SciSharp/Numpy.NET

What is the np.r_ counterpart? Is it np.vstack?

cross-hello opened this issue · 10 comments

Sorry, could you tell me where could I find the document of Numpy.NET.

henon commented

Why don't you check numpy documentation?

henon commented

I did google it for you (but hey man you really should learn to google yourself). np.r_[sliced_a, sliced_b] can probably be replaced by np.concatenate((sliced_a, sliced_b), axis = 0) but you have to test this yourself, maybe I am in error here.
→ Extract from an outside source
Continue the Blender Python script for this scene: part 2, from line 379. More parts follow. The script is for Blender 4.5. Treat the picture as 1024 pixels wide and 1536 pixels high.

look here in one of the answers: https://stackoverflow.com/questions/30597869/what-does-np-r-do-numpy

henon commented

according to this https://numpy.org/doc/stable/reference/generated/numpy.r_.html r_ is not a function so it is not so easy for me to add it to Numpy.NET

I did google it for you (but hey man you really should learn to google yourself). np.r_[sliced_a, sliced_b] can probably be replaced by np.concatenate((sliced_a, sliced_b), axis = 0) but you have to test this yourself, maybe I am in error here.

look here in one of the answers: https://stackoverflow.com/questions/30597869/what-does-np-r-do-numpy

Sorry, I currently live in Internet censorship region. Using google may cause law-breaking. And I don't want to spend more attention with censorship institute. ( In fact, it is always someone don't need to do meaningful things and could have a revenue, but for others, it is not)
Ok, I will come to see if it success next week. (It is not time for work, and my laptop is using Ubuntu(not Windows, so not Visual Studio exist).

henon commented

Sorry, I forget not everyone has the same freedoms as I do in Austria. I have never heard of using a search engine is against the law ;). So where are you?

Also, VSCode runs on Linux.

henon commented

Sure everyone knows they blocked Google just because Google refused to bow to political censorship.